### TO BE DONE
Begin with the first line and repeat exactly through the line containing "SC.camera = cam"; leave every image out.

### MATERIAL PROVIDED

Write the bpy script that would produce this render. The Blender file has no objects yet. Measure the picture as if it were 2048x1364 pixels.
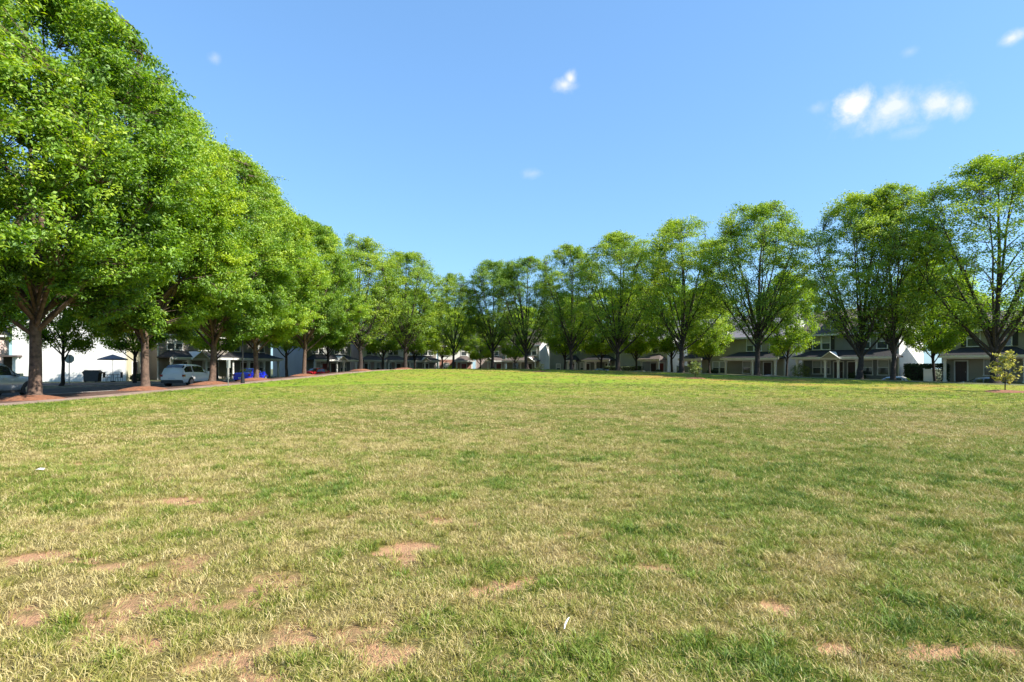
import bpy, math, random
import numpy as np

# ------------------------------------------------------------------ camera, sky, sun, exposure
SC = bpy.context.scene
COL = SC.collection
R = math.radians
CAM_H = 1.6
cam_d = bpy.data.cameras.new('camera')
cam = bpy.data.objects.new('camera', cam_d); COL.objects.link(cam)
cam.location = (0, 0, CAM_H); cam.rotation_euler = (R(90), 0, 0)
cam_d.sensor_width = 36; cam_d.lens = 20.0; cam_d.shift_y = 0.0254
cam_d.clip_start = 0.05; cam_d.clip_end = 3000
SC.camera = cam

SUN_AZ = math.atan2(-0.36, 0.933)          # world direction towards the sun, in plan
SUN_EL = R(43)
w = bpy.data.worlds.new('World'); SC.world = w; w.use_nodes = True
nt = w.node_tree; nt.nodes.clear()
N = nt.nodes.new; Lk = nt.links.new
wout = N('ShaderNodeOutputWorld'); bg = N('ShaderNodeBackground'); bg.inputs['Strength'].default_value = 0.12
sky = N('ShaderNodeTexSky'); sky.sky_type = 'NISHITA'; sky.sun_disc = False
sky.sun_elevation = SUN_EL; sky.sun_rotation = math.pi / 2 - SUN_AZ
sky.altitude = 200; sky.air_density = 1.25; sky.dust_density = 0.6; sky.ozone_density = 2.2
tc = N('ShaderNodeTexCoord')
def wcol(op, col_in, c):
    q = N('ShaderNodeMix'); q.data_type = 'RGBA'; q.blend_type = op; q.inputs['Factor'].default_value = 1; Lk(col_in, q.inputs['A']); q.inputs['B'].default_value = (*c, 1); return q.outputs['Result']
gam = N('ShaderNodeGamma'); gam.inputs['Gamma'].default_value = 0.60          # evens out the zenith-to-horizon gradient as the camera's tone curve does
Lk(wcol('MULTIPLY', sky.outputs[0], (.294, .294, .294)), gam.inputs['Color'])
sky_out = wcol('MULTIPLY', gam.outputs[0], (1.74, 2.70, 3.82))
noi = N('ShaderNodeTexNoise'); noi.inputs['Scale'].default_value = 34; noi.inputs['Detail'].default_value = 9; noi.inputs['Roughness'].default_value = 0.62; noi.inputs['Distortion'].default_value = 0.2
Lk(tc.outputs['Generated'], noi.inputs['Vector'])

def wmath(op, a, b=None, c=None, clamp=False):
    m = N('ShaderNodeMath'); m.operation = op; m.use_clamp = clamp
    for i, v in enumerate((a, b, c)):
        if v is None: continue
        if isinstance(v, (int, float)): m.inputs[i].default_value = v
        else: Lk(v, m.inputs[i])
    return m.outputs[0]

def cloud(az, el, rx, rz, gain, amp=0.9):
    """a small fair-weather cloud at one place of the sky dome (degrees)"""
    c = (math.sin(R(az)) * math.cos(R(el)), math.cos(R(az)) * math.cos(R(el)), math.sin(R(el)))
    s = N('ShaderNodeVectorMath'); s.operation = 'SUBTRACT'; Lk(tc.outputs['Generated'], s.inputs[0]); s.inputs[1].default_value = c
    m = N('ShaderNodeVectorMath'); m.operation = 'MULTIPLY'; Lk(s.outputs[0], m.inputs[0]); m.inputs[1].default_value = (1 / rx, 1 / rx, 1 / rz)
    l = N('ShaderNodeVectorMath'); l.operation = 'LENGTH'; Lk(m.outputs[0], l.inputs[0])
    f = wmath('SUBTRACT', 1.0, l.outputs['Value'])
    n2 = wmath('MULTIPLY_ADD', noi.outputs['Fac'], amp * 2, -amp)
    return wmath('MULTIPLY', wmath('POWER', wmath('ADD', f, n2, clamp=True), 1.55), gain * 1.3, clamp=True)

# (azimuth right of the view axis, elevation, radii, strength); the last ones lie outside the view
CLOUDS = [(34.2, 20.6, .080, .032, .42, 1.1), (31.2, 21.5, .030, .027, 1.25, .8), (33.8, 20.9, .050, .022, .62, .9), (36.6, 20.3, .034, .022, .62, 1.1), (38.3, 19.9, .020, .020, .55, 1.0), (28.2, 21.9, .018, .012, .22, 1.0), (35.0, 18.7, .03, .012, .22, 1.0),
          (5.3, 26.3, .024, .013, .62, .8), (5.9, 26.8, .014, .015, .75, .7), (2.1, 18.8, .024, .011, .22, .9), (-27.6, 25.7, .012, .010, .28, .9), (41.3, 23.5, .016, .010, .6, .9), (35, 24.4, .012, .008, .15),
          (75, 30, .06, .04, 1.0), (-80, 26, .06, .04, .9), (140, 32, .06, .04, 1.0), (-150, 28, .06, .04, 1.0), (190, 45, .06, .04, .8)]
acc = None
for a in CLOUDS:
    o = cloud(*a)
    acc = o if acc is None else wmath('MAXIMUM', acc, o)
mx = N('ShaderNodeMix'); mx.data_type = 'RGBA'
Lk(acc, mx.inputs['Factor']); Lk(sky_out, mx.inputs['A']); mx.inputs['B'].default_value = (4.1, 4.2, 4.4, 1)
Lk(mx.outputs['Result'], bg.inputs['Color']); Lk(bg.outputs[0], wout.inputs[0])

sun_d = bpy.data.lights.new('sun', 'SUN'); sun_d.energy = 4.9; sun_d.angle = R(0.53); sun_d.color = (1.0, 0.945, 0.84)
sun = bpy.data.objects.new('sun', sun_d); COL.objects.link(sun)
from mathutils import Vector, Matrix
sdir = Vector((math.cos(SUN_AZ) * math.cos(SUN_EL), math.sin(SUN_AZ) * math.cos(SUN_EL), math.sin(SUN_EL)))
sun.rotation_euler = sdir.to_track_quat('Z', 'Y').to_euler(); sun.location = (30, -20, 40)

vs = SC.view_settings
vs.view_transform = 'Standard'; vs.look = 'None'; vs.gamma = 1.0; vs.use_curve_mapping = False; vs.exposure = 1.08
SC.render.engine = 'CYCLES'
cy = SC.cycles
cy.max_bounces = 7; cy.diffuse_bounces = 3; cy.glossy_bounces = 2; cy.transmission_bounces = 5; cy.transparent_max_bounces = 6
cy.caustics_reflective = False; cy.caustics_refractive = False; cy.sample_clamp_indirect = 4.0
cy.use_denoising = True

rng = np.random.default_rng(7)
random.seed(7)

# ------------------------------------------------------------------ helpers
class MB:
    """collects shapes that become one mesh"""
    def __init__(s): s.v = []; s.f = []; s.m = []
    def add(s, vs_, fs, mi=0):
        b = len(s.v); s.v += [tuple(map(float, p)) for p in vs_]; s.f += [tuple(i + b for i in f) for f in fs]; s.m += [mi] * len(fs)
        return s
    def box(s, x0, x1, y0, y1, z0, z1, mi=0):
        return s.add([(x0, y0, z0), (x1, y0, z0), (x1, y1, z0), (x0, y1, z0), (x0, y0, z1), (x1, y0, z1), (x1, y1, z1), (x0, y1, z1)],
                     [(0, 3, 2, 1), (4, 5, 6, 7), (0, 1, 5, 4), (1, 2, 6, 5), (2, 3, 7, 6), (3, 0, 4, 7)], mi)
    def prism(s, poly, axis, a, b, mi=0):
        """extrude a 2-d polygon along an axis from a to b"""
        n = len(poly)
        def P(p, t):
            return {'x': (t, p[0], p[1]), 'y': (p[0], t, p[1]), 'z': (p[0], p[1], t)}[axis]
        vv = [P(p, a) for p in poly] + [P(p, b) for p in poly]
        ff = [tuple(range(n))[::-1], tuple(range(n, 2 * n))] + [(i, (i + 1) % n, n + (i + 1) % n, n + i) for i in range(n)]
        return s.add(vv, ff, mi)
    def slab(s, pts, t, mi=0):
        """a quad or polygon given thickness t along its own normal"""
        p = [Vector(q) for q in pts]; nrm = (p[1] - p[0]).cross(p[-1] - p[0]).normalized() * t
        n = len(p); vv = [tuple(q) for q in p] + [tuple(q + nrm) for q in p]
        ff = [tuple(range(n))[::-1], tuple(range(n, 2 * n))] + [(i, (i + 1) % n, n + (i + 1) % n, n + i) for i in range(n)]
        return s.add(vv, ff, mi)
    def tube(s, pts, rad, n=8, mi=0, caps=True):
        pts = np.asarray(pts, float); k = len(pts)
        rad = np.broadcast_to(np.asarray(rad, float), (k,))
        v, f = tube_arrays(pts, rad, n)
        s.add(v, f, mi)
        if caps:
            b = len(s.v) - len(v)
            s.f += [tuple(b + i for i in range(n))[::-1], tuple(b + (k - 1) * n + i for i in range(n))]; s.m += [mi, mi]
        return s
    def mesh(s, name, mats, smooth=False):
        me = bpy.data.meshes.new(name); me.from_pydata(s.v, [], s.f)
        if not isinstance(mats, (list, tuple)): mats = [mats]
        for m in mats: me.materials.append(m)
        if len(mats) > 1: me.polygons.foreach_set('material_index', s.m)
        if smooth: me.polygons.foreach_set('use_smooth', [True] * len(me.polygons))
        me.update(); return me
    def build(s, name, mats, parent=None, loc=None, smooth=False):
        return link(name, s.mesh(name, mats, smooth), parent, loc)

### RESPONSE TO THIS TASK
Write the bpy script that would produce this render. The Blender file has no objects yet. Measure the picture as if it were 2048x1364 pixels.
import bpy, math, random
import numpy as np

# ------------------------------------------------------------------ camera, sky, sun, exposure
SC = bpy.context.scene
COL = SC.collection
R = math.radians
CAM_H = 1.6
cam_d = bpy.data.cameras.new('camera')
cam = bpy.data.objects.new('camera', cam_d); COL.objects.link(cam)
cam.location = (0, 0, CAM_H); cam.rotation_euler = (R(90), 0, 0)
cam_d.sensor_width = 36; cam_d.lens = 20.0; cam_d.shift_y = 0.0254
cam_d.clip_start = 0.05; cam_d.clip_end = 3000
SC.camera = cam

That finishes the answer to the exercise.